[START]

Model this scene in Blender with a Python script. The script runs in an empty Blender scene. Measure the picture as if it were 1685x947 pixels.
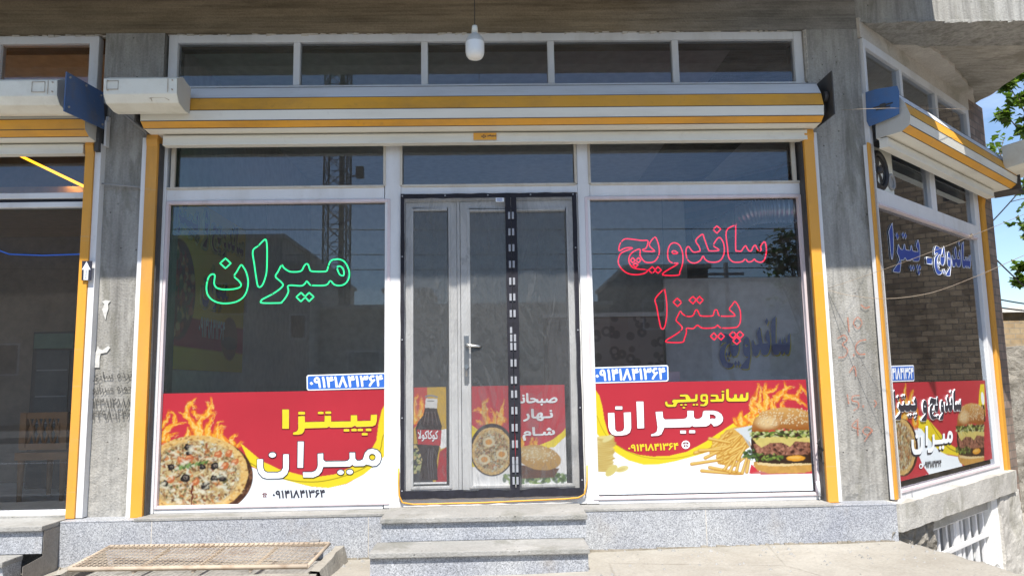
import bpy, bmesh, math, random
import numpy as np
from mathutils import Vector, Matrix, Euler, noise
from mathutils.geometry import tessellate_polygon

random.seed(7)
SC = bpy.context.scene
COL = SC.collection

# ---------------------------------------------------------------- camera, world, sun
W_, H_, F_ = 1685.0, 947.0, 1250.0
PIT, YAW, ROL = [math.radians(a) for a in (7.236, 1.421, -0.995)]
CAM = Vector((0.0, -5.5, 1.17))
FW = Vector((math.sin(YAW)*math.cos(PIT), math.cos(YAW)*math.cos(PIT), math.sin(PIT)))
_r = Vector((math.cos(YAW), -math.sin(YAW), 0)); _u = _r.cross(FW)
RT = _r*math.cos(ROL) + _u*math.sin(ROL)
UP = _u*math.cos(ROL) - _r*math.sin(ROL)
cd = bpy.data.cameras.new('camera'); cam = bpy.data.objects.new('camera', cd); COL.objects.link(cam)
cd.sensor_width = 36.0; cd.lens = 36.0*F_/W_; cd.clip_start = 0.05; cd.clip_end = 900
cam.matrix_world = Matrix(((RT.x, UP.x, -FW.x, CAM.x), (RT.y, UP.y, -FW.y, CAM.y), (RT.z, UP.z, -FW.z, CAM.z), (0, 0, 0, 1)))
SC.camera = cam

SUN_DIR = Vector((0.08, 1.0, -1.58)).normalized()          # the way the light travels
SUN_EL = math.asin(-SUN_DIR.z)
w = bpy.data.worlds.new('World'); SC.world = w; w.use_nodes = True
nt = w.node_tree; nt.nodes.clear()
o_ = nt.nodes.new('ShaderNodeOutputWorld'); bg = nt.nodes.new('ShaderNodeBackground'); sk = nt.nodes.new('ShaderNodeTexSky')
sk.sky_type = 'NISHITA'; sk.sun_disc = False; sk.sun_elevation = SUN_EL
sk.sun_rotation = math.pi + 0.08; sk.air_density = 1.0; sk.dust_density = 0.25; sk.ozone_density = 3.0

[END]

• **Short problem**
Reproduce the material above exactly, first line through the line that contains "COL = SC.collection", minus the pictures.

• **Task response**
Model this scene in Blender with a Python script. The script runs in an empty Blender scene. Measure the picture as if it were 1685x947 pixels.
import bpy, bmesh, math, random
import numpy as np
from mathutils import Vector, Matrix, Euler, noise
from mathutils.geometry import tessellate_polygon

random.seed(7)
SC = bpy.context.scene
COL = SC.collection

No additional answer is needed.